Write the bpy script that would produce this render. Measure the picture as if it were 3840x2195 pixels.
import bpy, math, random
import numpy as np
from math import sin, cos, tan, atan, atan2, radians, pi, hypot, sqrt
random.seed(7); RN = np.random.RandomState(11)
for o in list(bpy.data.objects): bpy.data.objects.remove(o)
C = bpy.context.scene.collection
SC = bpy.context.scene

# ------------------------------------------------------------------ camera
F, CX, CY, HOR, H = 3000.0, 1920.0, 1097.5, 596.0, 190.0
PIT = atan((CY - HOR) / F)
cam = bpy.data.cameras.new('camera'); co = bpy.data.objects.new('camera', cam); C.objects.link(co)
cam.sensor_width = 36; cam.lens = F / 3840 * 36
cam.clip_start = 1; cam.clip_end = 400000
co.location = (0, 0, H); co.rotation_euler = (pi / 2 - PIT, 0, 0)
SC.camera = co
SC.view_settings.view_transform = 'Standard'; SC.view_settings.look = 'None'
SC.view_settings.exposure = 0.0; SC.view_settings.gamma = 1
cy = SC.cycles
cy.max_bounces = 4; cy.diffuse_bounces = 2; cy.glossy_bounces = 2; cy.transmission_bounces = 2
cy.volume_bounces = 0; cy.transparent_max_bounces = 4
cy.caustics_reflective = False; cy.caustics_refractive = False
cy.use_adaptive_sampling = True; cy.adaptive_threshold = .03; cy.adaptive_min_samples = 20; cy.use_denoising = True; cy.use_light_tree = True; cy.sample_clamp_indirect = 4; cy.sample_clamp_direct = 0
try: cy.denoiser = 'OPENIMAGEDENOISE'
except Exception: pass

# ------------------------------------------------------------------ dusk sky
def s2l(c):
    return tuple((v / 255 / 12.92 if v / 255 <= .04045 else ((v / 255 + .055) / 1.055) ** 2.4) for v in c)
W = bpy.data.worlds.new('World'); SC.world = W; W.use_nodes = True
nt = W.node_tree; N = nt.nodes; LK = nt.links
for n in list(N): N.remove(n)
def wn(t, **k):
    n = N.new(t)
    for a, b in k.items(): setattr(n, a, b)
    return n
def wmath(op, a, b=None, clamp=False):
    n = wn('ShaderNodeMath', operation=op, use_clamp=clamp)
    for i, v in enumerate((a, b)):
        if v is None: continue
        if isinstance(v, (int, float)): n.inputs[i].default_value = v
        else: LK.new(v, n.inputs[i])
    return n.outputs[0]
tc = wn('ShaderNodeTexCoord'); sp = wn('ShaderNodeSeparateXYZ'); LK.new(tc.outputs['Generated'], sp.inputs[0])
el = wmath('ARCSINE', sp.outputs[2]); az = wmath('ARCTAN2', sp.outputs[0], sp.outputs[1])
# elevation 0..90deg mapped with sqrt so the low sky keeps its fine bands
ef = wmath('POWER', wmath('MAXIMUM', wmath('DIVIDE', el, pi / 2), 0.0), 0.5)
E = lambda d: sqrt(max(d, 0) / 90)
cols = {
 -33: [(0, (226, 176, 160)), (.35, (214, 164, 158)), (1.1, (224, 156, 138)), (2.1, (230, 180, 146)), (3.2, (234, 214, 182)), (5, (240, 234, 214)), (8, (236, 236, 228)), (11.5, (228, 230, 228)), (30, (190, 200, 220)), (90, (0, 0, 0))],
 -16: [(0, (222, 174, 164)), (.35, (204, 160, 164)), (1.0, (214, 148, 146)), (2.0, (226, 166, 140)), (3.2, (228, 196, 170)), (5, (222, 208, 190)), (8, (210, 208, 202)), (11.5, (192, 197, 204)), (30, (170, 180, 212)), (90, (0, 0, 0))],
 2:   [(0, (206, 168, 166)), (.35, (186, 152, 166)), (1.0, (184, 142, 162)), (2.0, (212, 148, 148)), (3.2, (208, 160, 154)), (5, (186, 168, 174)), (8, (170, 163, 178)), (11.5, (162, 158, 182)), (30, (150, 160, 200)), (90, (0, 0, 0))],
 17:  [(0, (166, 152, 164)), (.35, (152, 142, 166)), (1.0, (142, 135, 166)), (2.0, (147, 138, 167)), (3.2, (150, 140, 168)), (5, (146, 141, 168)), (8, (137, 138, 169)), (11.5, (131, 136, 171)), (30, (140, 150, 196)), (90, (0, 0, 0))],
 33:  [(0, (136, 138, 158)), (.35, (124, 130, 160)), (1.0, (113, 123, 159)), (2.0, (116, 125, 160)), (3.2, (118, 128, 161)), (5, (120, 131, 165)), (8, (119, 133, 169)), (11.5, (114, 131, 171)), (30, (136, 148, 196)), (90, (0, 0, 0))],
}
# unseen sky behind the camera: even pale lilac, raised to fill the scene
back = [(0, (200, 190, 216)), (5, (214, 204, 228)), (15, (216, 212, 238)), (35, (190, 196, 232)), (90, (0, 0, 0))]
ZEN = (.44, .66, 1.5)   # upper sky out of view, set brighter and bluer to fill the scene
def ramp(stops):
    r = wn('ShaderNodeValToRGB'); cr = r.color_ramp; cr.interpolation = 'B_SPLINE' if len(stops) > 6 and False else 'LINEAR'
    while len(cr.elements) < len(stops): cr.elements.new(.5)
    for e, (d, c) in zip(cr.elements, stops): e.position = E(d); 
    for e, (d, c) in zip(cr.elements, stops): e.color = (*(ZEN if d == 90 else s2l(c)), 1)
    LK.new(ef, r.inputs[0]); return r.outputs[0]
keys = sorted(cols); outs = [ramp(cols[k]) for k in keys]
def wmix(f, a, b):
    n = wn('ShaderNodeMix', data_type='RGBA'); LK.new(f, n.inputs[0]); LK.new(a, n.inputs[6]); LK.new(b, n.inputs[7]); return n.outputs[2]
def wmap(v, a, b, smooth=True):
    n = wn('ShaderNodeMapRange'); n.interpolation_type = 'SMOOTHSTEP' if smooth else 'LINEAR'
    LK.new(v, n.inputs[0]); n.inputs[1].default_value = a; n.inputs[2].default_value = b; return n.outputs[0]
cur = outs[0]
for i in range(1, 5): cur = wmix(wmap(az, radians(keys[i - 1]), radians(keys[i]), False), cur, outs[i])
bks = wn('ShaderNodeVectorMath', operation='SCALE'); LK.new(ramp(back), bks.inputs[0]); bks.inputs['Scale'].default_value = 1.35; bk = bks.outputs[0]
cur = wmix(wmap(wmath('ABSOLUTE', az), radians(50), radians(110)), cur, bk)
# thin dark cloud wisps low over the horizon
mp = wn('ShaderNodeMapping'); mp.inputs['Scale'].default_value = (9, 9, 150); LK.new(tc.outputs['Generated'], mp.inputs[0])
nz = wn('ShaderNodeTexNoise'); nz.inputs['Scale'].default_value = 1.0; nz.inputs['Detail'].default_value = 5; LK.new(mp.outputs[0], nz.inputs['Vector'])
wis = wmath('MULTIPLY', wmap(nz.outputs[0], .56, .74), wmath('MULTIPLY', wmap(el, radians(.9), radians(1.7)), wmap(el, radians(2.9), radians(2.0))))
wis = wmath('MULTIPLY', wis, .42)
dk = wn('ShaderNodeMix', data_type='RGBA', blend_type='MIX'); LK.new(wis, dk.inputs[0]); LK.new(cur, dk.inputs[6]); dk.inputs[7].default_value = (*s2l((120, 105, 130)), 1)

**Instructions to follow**
Only the lines from the opening of the material through the line with "SC = bpy.context.scene" should be echoed, exactly as written.

**Result for this task**
Write the bpy script that would produce this render. Measure the picture as if it were 3840x2195 pixels.
import bpy, math, random
import numpy as np
from math import sin, cos, tan, atan, atan2, radians, pi, hypot, sqrt
random.seed(7); RN = np.random.RandomState(11)
for o in list(bpy.data.objects): bpy.data.objects.remove(o)
C = bpy.context.scene.collection
SC = bpy.context.scene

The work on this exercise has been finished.